• What the task asks: Retype the opening lines of the data exactly, stopping after the line that contains "tri(a, c, d)". Skip every picture.

• Source data:

-- Start --

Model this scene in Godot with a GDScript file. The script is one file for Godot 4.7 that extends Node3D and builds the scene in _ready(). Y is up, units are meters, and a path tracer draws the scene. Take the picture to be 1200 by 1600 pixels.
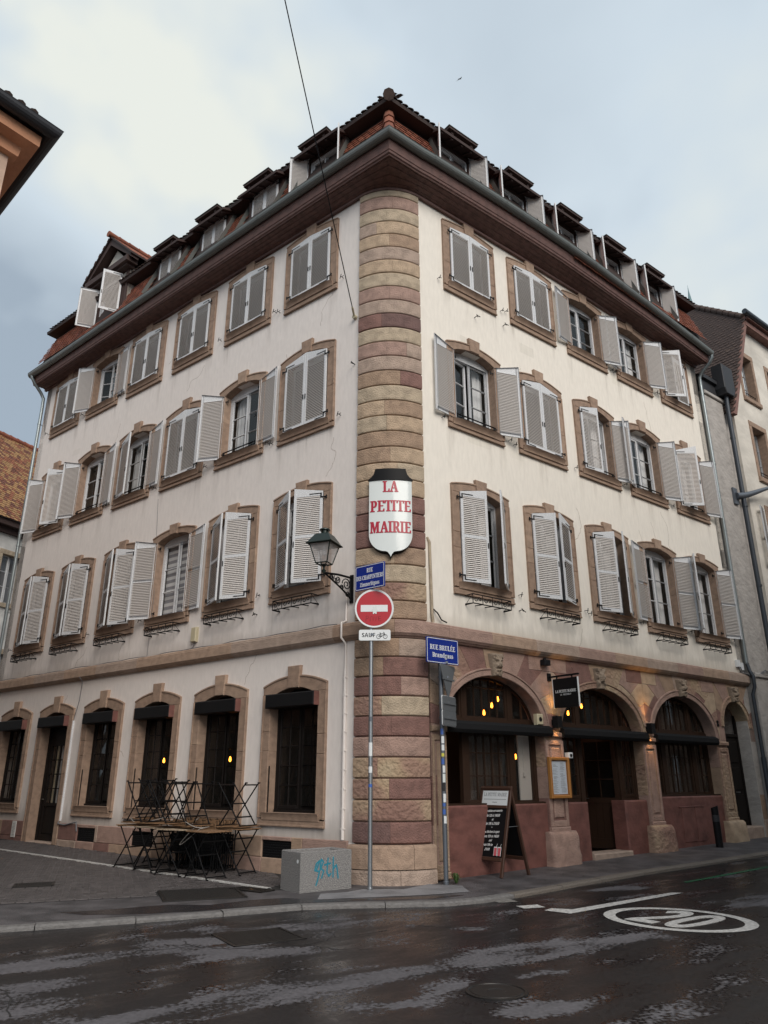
extends Node3D
# A four-storey corner house over a wet street. Units are metres; the camera stands above the origin and looks along -z.
# UL / UR run along the two fronts away from the corner, NL / NR point out of them.

const CORNER := Vector3(0.129, 0.0, -13.612)
const AL := 0.675387
const AR := 0.667118
const PILLAR_R := 1.057
const PILLAR_T := 0.84
var UL := Vector3(-cos(AL), 0, -sin(AL))
var NL := Vector3(-sin(AL), 0, cos(AL))
var UR := Vector3(cos(AR), 0, -sin(AR))
var NR := Vector3(sin(AR), 0, cos(AR))
var PC: Vector3
var M := {}
var cache := {}
var rng := RandomNumberGenerator.new()
var house: Node3D


class MB:
	var v := PackedVector3Array()
	var n := PackedVector3Array()
	var uv := PackedVector2Array()
	var col := PackedColorArray()
	var t := Transform3D()
	var tint := Color.WHITE
	var use_uv := false
	var uv2 := PackedVector2Array()
	var use_col := false

	func tri(a: Vector3, b: Vector3, c: Vector3) -> void:
		a = t * a
		b = t * b
		c = t * c
		var k := (b - a).cross(c - a)
		if k.length_squared() < 1e-14:
			return
		k = k.normalized()
		v.append(a); v.append(c); v.append(b)
		n.append(k); n.append(k); n.append(k)
		if use_col:
			col.append(tint); col.append(tint); col.append(tint)

	func quad(a: Vector3, b: Vector3, c: Vector3, d: Vector3) -> void:
		tri(a, b, c)
		tri(a, c, d)

	func squad(a: Vector3, b: Vector3, c: Vector3, d: Vector3, na: Vector3, nb: Vector3, nc: Vector3, nd: Vector3) -> void:
		var p := [t * a, t * c, t * b, t * a, t * d, t * c]
		var q := [t.basis * na, t.basis * nc, t.basis * nb, t.basis * na, t.basis * nd, t.basis * nc]
		for i in 6:
			v.append(p[i])
			n.append(q[i].normalized())
			if use_col:
				col.append(tint)

	func box(lo: Vector3, hi: Vector3) -> void:
		var a := Vector3(lo.x, lo.y, hi.z)
		var b := Vector3(hi.x, lo.y, hi.z)
		var c := Vector3(hi.x, hi.y, hi.z)
		var d := Vector3(lo.x, hi.y, hi.z)
		var e := Vector3(lo.x, lo.y, lo.z)
		var f := Vector3(hi.x, lo.y, lo.z)
		var g := Vector3(hi.x, hi.y, lo.z)
		var h := Vector3(lo.x, hi.y, lo.z)
		quad(a, b, c, d); quad(f, e, h, g); quad(e, a, d, h); quad(b, f, g, c); quad(d, c, g, h); quad(e, f, b, a)

	func cbox(c: Vector3, s: Vector3) -> void:
		box(c - s * 0.5, c + s * 0.5)

	# a box whose front (+z) edges are chamfered by r
	func bev(lo: Vector3, hi: Vector3, r: float) -> void:
		var p := PackedVector2Array([Vector2(lo.x, lo.y), Vector2(hi.x, lo.y), Vector2(hi.x, hi.y), Vector2(lo.x, hi.y)])
		prism(p, lo.z, hi.z, r)

	# a polygon (counter-clockwise in x, y) from z0 to z1, its front edges chamfered by r
	func prism(p: PackedVector2Array, z0: float, z1: float, r := 0.0) -> void:
		var k := p.size()
		var c := Vector2.ZERO
		for q in p:
			c += q / k
		var f := PackedVector2Array()
		for i in k:
			var d1 := (p[i] - p[(i + k - 1) % k]).normalized()
			var d2 := (p[(i + 1) % k] - p[i]).normalized()
			var m := Vector2(-d1.y - d2.y, d1.x + d2.x)
			f.append(p[i] + m.normalized() * r / maxf(0.4, m.length() * 0.5) if r > 0.0 else p[i])
		var ix := Geometry2D.triangulate_polygon(f)
		for i in range(0, ix.size(), 3):
			var a := f[ix[i]]
			var b := f[ix[i + 1]]
			var e := f[ix[i + 2]]
			if (b - a).cross(e - a) < 0:
				var w := b
				b = e
				e = w
			tri(Vector3(a.x, a.y, z1), Vector3(b.x, b.y, z1), Vector3(e.x, e.y, z1))
		for i in k:
			var a := p[i]
			var b := p[(i + 1) % k]
			quad(Vector3(a.x, a.y, z0), Vector3(b.x, b.y, z0), Vector3(b.x, b.y, z1 - r), Vector3(a.x, a.y, z1 - r))
			if r > 0.0:
				var fa := f[i]
				var fb := f[(i + 1) % k]
				quad(Vector3(a.x, a.y, z1 - r), Vector3(b.x, b.y, z1 - r), Vector3(fb.x, fb.y, z1), Vector3(fa.x, fa.y, z1))

	func tube(p: PackedVector3Array, r: float, k := 6, r2 := -1.0) -> void:
		if r2 < 0.0:
			r2 = r
		var rings := []
		var norms := []
		var side := Vector3.ZERO
		for i in p.size():
			var d := (p[mini(i + 1, p.size() - 1)] - p[maxi(i - 1, 0)]).normalized()
			if side == Vector3.ZERO:
				side = d.cross(Vector3.UP if absf(d.y) < 0.9 else Vector3.RIGHT).normalized()
			side = (side - d * side.dot(d)).normalized()
			var up := side.cross(d)
			var ring := PackedVector3Array()
			var nn := PackedVector3Array()
			var rr := lerpf(r, r2, float(i) / maxi(1, p.size() - 1))
			for j in k + 1:
				var a := TAU * j / k
				var o := side * cos(a) + up * sin(a)
				nn.append(o)
				ring.append(p[i] + o * rr)
			rings.append(ring)
			norms.append(nn)
		for i in p.size() - 1:
			for j in k:
				squad(rings[i][j + 1], rings[i][j], rings[i + 1][j], rings[i + 1][j + 1], norms[i][j + 1], norms[i][j], norms[i + 1][j], norms[i + 1][j + 1])
		for j in range(1, k - 1):
			tri(rings[0][0], rings[0][j], rings[0][j + 1])
			tri(rings[-1][0], rings[-1][j + 1], rings[-1][j])

	func bar(a: Vector3, b: Vector3, r: float, k := 5) -> void:
		tube(PackedVector3Array([a, b]), r, k)

	# profile of (radius, height) turned about y
	func lathe(p: PackedVector2Array, k := 16) -> void:
		for i in p.size() - 1:
			var d := (p[i + 1] - p[i]).normalized()
			for j in k:
				var a := TAU * j / k
				var b := TAU * (j + 1) / k
				var da := Vector3(sin(a), 0, cos(a))
				var db := Vector3(sin(b), 0, cos(b))
				var na := da * d.y - Vector3.UP * d.x
				var nb := db * d.y - Vector3.UP * d.x
				var y0 := Vector3.UP * p[i].y
				var y1 := Vector3.UP * p[i + 1].y
				squad(da * p[i].x + y0, db * p[i].x + y0, db * p[i + 1].x + y1, da * p[i + 1].x + y1, na, nb, nb, na)

	# a grid of points, rows of equal length, smooth
	func grid(g: Array, flip := false) -> void:
		var h := g.size()
		var w: int = g[0].size()
		var nn := []
		for i in h:
			var row := PackedVector3Array()
			for j in w:
				var du: Vector3 = g[i][mini(j + 1, w - 1)] - g[i][maxi(j - 1, 0)]
				var dv: Vector3 = g[mini(i + 1, h - 1)][j] - g[maxi(i - 1, 0)][j]
				var k := du.cross(dv).normalized()
				row.append(-k if flip else k)
			nn.append(row)
		for i in h - 1:
			for j in w - 1:
				if flip:
					squad(g[i][j + 1], g[i][j], g[i + 1][j], g[i + 1][j + 1], nn[i][j + 1], nn[i][j], nn[i + 1][j], nn[i + 1][j + 1])
				else:
					squad(g[i][j], g[i][j + 1], g[i + 1][j + 1], g[i + 1][j], nn[i][j], nn[i][j + 1], nn[i + 1][j + 1], nn[i + 1][j])

	func done() -> ArrayMesh:
		var a := []
		a.resize(Mesh.ARRAY_MAX)
		a[Mesh.ARRAY_VERTEX] = v
		a[Mesh.ARRAY_NORMAL] = n
		if use_uv:
			a[Mesh.ARRAY_TEX_UV] = uv
		if use_col:
			a[Mesh.ARRAY_COLOR] = col
		if uv2.size():
			a[Mesh.ARRAY_TEX_UV2] = uv2
		var m := ArrayMesh.new()
		m.add_surface_from_arrays(Mesh.PRIMITIVE_TRIANGLES, a)
		return m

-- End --

• Output for this task:
Model this scene in Godot with a GDScript file. The script is one file for Godot 4.7 that extends Node3D and builds the scene in _ready(). Y is up, units are meters, and a path tracer draws the scene. Take the picture to be 1200 by 1600 pixels.
extends Node3D
# A four-storey corner house over a wet street. Units are metres; the camera stands above the origin and looks along -z.
# UL / UR run along the two fronts away from the corner, NL / NR point out of them.

const CORNER := Vector3(0.129, 0.0, -13.612)
const AL := 0.675387
const AR := 0.667118
const PILLAR_R := 1.057
const PILLAR_T := 0.84
var UL := Vector3(-cos(AL), 0, -sin(AL))
var NL := Vector3(-sin(AL), 0, cos(AL))
var UR := Vector3(cos(AR), 0, -sin(AR))
var NR := Vector3(sin(AR), 0, cos(AR))
var PC: Vector3
var M := {}
var cache := {}
var rng := RandomNumberGenerator.new()
var house: Node3D


class MB:
	var v := PackedVector3Array()
	var n := PackedVector3Array()
	var uv := PackedVector2Array()
	var col := PackedColorArray()
	var t := Transform3D()
	var tint := Color.WHITE
	var use_uv := false
	var uv2 := PackedVector2Array()
	var use_col := false

	func tri(a: Vector3, b: Vector3, c: Vector3) -> void:
		a = t * a
		b = t * b
		c = t * c
		var k := (b - a).cross(c - a)
		if k.length_squared() < 1e-14:
			return
		k = k.normalized()
		v.append(a); v.append(c); v.append(b)
		n.append(k); n.append(k); n.append(k)
		if use_col:
			col.append(tint); col.append(tint); col.append(tint)

	func quad(a: Vector3, b: Vector3, c: Vector3, d: Vector3) -> void:
		tri(a, b, c)
		tri(a, c, d)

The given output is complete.